Three-time Academy Award-nominated, Grammy-nominated and Emmy-winning composer, pianist, and producer Nicholas Britell is known for his critically-acclaimed scores, including those for Adam McKay’s 2021 Don’t Look Up, Barry Jenkins’ 2018 If Beale Street Could Talk, and Jenkins’ 2017 Academy Award Best Picture winner Moonlight. Britell received Academy Award nominations for those three films as well as BAFTA and Critics Choice nominations for Don’t Look Up and If Beale Street Could Talk. He received Golden Globe and Critics’ Choice nominations as well as the 2016 Hollywood Music in Media Award for Best Original Score (Dramatic Feature) for Moonlight. The year prior, he wrote the score for Adam McKay’s The Big Short, which marked the start of his collaboration with the Academy Award winning writer-director-producer. In 2018, he wrote the score for McKay’s Vice, starring Christian Bale and Amy Adams. Britell has the distinction of winning Film Composer of the Year, Television Composer of the Year, Discovery of the Year, as well as winning Best Original Song Written for a Film at the World Soundtrack Awards, and an SCL award for Outstanding Original Song for a Comedy for “Just Look Up” on behalf of Don’t Look Up all within the past 5 years. Britell’s upcoming film projects include Barry Jenkins’ The Lion King for Walt Disney Pictures. Britell’s most recent score is Universal Pictures’s She Said, which premiered at the New York Film Festival in October 2022. 
 
Britell is also the mastermind behind some of TV’s most beloved scores, notably the Succession Main Title Theme, which won him an Emmy and was dubbed “the definitive TV Theme of the 21st Century” by The Guardian. He received a Grammy nomination this year for Best Score Soundtrack for Visual Media. Continuing his work on the show over the following seasons, Britell received Emmy nominations for both his Season 2 and 3 scores, and is currently scoring Season 4. Other television scores he has composed include his Emmy-nominated score for Barry Jenkins’ The Underground Railroad and the score for HBO’s Winning Time which he co-composed with Grammy-winning artist Robert Glasper. His critically acclaimed score for Lucasfilm’s Star Wars series Andor premiered September 2022.

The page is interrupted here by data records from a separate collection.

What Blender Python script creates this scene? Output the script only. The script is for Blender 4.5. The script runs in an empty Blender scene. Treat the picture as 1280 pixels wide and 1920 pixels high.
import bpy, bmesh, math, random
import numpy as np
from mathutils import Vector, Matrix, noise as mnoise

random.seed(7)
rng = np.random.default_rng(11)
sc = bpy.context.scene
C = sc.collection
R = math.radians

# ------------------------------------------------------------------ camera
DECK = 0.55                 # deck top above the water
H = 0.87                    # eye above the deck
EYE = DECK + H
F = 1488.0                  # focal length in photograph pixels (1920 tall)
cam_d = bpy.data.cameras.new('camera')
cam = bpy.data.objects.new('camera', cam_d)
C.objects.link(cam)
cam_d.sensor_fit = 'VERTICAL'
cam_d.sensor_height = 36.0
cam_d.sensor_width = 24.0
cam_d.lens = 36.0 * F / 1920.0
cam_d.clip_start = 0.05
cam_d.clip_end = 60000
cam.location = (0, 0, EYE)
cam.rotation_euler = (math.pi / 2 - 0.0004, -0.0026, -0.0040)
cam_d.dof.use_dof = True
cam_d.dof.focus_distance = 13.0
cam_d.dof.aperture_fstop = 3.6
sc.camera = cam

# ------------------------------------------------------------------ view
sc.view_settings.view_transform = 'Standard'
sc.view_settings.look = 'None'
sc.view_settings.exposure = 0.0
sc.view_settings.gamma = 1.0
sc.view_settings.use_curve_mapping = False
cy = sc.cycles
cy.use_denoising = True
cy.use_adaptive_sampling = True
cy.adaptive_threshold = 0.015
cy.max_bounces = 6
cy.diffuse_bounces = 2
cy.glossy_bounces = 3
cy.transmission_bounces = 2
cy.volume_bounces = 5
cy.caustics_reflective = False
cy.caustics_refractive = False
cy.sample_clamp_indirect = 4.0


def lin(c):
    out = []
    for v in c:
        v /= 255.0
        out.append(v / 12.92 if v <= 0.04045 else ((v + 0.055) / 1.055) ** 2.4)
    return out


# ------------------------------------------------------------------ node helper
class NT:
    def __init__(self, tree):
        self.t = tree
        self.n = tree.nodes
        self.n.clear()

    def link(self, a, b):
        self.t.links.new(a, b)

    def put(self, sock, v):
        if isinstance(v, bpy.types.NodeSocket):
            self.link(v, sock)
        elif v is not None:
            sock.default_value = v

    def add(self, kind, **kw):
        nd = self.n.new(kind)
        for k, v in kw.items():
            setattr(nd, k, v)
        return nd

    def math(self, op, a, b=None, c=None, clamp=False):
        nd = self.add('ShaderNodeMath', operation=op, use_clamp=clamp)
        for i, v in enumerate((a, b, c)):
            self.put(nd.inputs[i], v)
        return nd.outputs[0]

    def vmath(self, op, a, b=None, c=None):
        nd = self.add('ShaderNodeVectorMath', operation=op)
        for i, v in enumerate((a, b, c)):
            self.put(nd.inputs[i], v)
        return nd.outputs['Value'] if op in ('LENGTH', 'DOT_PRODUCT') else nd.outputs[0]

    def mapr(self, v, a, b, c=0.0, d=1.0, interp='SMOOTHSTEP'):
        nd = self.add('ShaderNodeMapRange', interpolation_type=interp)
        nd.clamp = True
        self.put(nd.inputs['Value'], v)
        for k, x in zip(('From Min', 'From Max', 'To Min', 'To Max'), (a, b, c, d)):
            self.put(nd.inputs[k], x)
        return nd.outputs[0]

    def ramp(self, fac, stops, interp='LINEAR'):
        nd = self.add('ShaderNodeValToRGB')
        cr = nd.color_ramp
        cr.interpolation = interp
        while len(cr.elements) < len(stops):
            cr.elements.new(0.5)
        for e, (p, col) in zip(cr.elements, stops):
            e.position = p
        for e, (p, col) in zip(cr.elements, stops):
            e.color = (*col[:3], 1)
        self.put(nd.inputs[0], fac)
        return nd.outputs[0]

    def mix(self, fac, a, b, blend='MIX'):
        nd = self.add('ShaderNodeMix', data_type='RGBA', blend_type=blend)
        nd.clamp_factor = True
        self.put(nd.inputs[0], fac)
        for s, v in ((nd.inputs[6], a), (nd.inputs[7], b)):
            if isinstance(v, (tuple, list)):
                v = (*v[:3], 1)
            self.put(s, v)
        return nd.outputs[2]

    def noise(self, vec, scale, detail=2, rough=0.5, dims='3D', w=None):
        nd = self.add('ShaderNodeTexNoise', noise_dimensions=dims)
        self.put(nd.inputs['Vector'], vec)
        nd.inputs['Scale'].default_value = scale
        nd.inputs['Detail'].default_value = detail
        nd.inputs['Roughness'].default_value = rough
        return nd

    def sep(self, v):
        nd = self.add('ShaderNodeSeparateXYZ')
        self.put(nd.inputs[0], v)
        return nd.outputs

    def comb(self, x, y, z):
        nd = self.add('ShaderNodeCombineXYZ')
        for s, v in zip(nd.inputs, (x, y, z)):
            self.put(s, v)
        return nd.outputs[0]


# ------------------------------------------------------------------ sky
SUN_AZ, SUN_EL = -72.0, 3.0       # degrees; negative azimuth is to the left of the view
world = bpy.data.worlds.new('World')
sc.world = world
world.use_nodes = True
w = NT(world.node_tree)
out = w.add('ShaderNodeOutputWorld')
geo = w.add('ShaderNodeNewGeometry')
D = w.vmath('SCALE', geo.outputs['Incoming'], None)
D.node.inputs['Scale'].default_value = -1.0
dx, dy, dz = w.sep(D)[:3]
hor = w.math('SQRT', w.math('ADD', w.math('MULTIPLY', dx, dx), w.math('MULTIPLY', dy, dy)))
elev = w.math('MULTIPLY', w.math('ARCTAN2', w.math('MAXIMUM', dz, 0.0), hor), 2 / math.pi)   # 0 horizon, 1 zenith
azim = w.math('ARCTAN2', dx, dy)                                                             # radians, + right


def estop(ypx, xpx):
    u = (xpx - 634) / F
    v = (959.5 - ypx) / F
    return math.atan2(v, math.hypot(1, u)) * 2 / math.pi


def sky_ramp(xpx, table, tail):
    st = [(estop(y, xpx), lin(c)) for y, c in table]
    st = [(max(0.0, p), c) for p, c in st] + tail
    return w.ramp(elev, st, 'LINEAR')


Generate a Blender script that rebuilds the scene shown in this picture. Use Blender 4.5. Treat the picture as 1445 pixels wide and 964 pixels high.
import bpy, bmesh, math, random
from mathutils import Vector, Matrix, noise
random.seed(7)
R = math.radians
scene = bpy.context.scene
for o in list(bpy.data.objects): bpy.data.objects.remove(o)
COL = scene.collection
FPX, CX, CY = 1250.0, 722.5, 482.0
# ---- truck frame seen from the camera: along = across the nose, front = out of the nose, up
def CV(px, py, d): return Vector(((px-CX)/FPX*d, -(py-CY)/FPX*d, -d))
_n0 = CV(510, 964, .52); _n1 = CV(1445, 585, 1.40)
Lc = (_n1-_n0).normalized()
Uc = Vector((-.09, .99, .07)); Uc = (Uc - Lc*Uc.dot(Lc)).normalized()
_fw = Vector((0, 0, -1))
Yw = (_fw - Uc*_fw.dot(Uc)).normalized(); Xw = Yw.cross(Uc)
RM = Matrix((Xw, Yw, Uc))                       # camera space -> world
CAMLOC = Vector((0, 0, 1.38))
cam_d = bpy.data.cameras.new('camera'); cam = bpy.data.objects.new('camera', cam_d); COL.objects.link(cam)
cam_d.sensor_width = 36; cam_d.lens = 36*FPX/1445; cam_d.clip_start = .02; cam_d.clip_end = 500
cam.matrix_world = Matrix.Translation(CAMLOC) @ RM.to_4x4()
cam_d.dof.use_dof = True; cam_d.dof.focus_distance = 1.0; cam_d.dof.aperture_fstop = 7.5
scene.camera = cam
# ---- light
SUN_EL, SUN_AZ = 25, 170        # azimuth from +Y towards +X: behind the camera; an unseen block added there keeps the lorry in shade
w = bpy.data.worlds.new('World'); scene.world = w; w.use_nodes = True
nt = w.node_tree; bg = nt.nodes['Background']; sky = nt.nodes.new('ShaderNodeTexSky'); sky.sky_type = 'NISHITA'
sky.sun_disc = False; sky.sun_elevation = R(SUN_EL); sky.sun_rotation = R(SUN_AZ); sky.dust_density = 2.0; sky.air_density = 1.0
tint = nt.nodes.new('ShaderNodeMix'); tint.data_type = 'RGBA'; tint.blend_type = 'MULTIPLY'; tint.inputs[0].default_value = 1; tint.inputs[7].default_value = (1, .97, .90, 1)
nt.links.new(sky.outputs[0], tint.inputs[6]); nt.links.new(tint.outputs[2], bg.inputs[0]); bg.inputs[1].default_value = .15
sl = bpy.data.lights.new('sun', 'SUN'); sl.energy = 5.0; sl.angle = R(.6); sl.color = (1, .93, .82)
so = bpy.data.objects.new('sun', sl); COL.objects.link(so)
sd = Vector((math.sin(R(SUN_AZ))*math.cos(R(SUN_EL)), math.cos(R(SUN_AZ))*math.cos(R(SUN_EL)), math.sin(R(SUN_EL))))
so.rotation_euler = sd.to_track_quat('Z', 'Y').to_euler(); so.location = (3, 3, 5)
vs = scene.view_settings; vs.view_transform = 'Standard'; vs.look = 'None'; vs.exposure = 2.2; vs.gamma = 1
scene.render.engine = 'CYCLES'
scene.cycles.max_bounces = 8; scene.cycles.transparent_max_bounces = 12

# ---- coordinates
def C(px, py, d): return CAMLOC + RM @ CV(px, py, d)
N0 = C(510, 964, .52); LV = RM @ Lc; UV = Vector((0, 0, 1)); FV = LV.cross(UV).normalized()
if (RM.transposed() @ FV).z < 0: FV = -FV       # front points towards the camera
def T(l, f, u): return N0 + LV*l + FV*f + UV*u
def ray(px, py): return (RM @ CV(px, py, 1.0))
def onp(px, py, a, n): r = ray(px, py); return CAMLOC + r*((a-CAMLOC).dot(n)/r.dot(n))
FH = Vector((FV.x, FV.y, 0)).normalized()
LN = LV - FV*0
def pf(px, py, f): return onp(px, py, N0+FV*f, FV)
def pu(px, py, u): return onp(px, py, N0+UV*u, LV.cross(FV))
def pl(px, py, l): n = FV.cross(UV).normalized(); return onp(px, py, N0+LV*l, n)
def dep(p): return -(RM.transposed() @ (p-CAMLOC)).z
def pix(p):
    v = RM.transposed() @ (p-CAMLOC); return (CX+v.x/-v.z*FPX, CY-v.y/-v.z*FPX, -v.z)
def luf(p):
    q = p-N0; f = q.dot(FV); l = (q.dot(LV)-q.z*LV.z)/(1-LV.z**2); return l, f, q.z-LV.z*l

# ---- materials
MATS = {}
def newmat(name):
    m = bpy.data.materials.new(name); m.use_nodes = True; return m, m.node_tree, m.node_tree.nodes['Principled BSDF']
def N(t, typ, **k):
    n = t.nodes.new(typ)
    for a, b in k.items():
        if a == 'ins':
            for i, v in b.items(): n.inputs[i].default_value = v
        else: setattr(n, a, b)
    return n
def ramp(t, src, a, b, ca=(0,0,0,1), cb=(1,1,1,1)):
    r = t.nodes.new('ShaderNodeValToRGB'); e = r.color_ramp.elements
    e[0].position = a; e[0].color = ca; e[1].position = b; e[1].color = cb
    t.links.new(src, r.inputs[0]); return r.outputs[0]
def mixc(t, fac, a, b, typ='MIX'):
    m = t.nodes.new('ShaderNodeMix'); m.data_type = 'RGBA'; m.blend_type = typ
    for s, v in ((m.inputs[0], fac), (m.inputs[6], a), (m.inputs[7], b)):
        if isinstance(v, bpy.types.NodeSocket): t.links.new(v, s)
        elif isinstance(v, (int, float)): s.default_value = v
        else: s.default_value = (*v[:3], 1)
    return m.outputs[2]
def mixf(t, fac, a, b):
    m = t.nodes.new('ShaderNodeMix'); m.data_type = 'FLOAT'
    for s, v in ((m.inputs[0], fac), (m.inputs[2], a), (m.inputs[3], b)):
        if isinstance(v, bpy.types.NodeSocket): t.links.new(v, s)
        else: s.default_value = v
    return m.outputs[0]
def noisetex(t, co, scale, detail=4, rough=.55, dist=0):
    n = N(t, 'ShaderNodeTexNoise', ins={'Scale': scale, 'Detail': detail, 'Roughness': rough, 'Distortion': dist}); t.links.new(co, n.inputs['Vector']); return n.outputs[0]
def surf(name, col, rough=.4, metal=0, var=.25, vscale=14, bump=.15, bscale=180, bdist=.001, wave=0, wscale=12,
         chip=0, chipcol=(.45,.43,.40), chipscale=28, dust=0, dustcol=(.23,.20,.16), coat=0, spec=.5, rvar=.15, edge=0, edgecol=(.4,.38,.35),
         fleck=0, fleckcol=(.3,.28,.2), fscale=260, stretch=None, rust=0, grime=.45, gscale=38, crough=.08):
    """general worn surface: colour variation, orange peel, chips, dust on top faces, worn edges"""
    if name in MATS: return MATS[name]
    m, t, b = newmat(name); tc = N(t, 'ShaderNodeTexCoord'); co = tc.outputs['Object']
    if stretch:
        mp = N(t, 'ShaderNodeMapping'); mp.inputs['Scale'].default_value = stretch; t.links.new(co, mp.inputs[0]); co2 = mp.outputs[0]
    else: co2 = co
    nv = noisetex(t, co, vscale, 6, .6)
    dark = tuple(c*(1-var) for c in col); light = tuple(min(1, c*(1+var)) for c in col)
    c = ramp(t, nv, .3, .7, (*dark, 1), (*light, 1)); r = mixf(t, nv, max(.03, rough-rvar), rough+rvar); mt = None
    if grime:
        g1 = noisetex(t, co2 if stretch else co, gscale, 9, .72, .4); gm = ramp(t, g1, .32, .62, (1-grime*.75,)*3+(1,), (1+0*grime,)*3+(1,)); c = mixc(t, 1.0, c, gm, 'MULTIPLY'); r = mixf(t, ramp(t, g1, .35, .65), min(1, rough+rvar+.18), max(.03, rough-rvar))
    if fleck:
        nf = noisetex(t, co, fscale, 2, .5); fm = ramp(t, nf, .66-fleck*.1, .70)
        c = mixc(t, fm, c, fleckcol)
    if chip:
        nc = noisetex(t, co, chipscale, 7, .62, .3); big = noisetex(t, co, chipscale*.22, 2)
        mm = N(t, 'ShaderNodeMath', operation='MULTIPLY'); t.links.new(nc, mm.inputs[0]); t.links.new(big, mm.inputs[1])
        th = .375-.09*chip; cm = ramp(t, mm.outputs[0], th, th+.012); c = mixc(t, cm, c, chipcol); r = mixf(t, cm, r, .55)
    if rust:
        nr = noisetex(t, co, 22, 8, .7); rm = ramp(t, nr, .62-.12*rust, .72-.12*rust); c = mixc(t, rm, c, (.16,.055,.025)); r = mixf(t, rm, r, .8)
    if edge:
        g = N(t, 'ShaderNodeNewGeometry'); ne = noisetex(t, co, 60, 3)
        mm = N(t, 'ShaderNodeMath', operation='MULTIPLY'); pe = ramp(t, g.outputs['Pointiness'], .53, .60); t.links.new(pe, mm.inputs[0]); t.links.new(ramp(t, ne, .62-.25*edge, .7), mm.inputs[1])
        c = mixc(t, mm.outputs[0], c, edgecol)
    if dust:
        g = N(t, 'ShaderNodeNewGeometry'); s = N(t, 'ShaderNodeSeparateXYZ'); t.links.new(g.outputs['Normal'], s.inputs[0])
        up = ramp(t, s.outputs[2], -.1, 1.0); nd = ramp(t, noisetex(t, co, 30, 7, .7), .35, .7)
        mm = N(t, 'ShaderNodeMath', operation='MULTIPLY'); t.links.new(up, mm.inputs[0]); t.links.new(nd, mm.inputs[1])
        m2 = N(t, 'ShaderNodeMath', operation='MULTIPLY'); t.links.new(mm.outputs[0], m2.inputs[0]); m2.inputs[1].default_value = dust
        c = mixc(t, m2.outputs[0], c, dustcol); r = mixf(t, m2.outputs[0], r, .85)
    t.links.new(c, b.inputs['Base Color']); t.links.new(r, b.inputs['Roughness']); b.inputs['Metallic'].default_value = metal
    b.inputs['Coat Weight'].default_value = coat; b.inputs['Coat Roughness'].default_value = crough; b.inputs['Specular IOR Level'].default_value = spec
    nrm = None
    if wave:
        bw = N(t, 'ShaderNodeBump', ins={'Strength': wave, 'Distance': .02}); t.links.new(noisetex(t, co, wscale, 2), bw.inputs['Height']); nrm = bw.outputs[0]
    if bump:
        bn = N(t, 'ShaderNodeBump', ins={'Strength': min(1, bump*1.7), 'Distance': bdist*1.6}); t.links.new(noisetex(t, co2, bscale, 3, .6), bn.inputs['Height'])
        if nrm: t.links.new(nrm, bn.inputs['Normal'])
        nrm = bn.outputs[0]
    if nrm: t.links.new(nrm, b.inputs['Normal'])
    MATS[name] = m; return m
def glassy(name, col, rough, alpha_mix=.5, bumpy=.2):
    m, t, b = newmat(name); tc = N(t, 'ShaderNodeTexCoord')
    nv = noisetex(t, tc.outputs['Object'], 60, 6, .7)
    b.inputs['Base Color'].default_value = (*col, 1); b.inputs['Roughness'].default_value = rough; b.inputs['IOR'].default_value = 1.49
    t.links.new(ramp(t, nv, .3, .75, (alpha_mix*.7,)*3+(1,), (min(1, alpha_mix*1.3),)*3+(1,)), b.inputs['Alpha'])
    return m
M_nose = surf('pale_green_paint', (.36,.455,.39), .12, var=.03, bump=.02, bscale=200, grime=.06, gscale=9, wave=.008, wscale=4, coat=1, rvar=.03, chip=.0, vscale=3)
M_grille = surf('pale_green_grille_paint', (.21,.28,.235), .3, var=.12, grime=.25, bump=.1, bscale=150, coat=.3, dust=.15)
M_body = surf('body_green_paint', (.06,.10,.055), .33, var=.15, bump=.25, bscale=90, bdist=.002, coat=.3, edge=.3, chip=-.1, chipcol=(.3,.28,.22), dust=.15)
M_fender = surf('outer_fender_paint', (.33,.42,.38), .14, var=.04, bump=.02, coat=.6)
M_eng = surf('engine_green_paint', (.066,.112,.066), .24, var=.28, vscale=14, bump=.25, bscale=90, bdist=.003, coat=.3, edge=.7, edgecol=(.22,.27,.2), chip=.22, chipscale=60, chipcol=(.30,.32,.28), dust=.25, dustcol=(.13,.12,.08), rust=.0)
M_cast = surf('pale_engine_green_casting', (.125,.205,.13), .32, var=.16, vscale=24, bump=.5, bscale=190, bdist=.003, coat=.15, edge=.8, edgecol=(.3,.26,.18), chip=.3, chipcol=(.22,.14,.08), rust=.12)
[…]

In addition to his work as a San Francisco Symphony Collaborative Partner, Britell is a Steinway Artist, a Creative Associate of the Juilliard School, and an honors and Phi Beta Kappa graduate of Harvard University.

The Society of Composers and Lyricists is a non-profit and primary organization for professional film, television, video game, and musical theater composers and lyricists, and those working in our industry such as orchestrators, arrangers, music supervisors, music agents, music attorneys, music editors, copyists, recording engineers, and related jobs, with a distinguished, nearly 75-year history in the fine art of creating music for visual media. Current SCL Members include the top creative professionals whose experience and expertise is focused on many of the creative, technological, legal, newsworthy and pressing issues of the film music, television music, game music, and musical theatre industry today.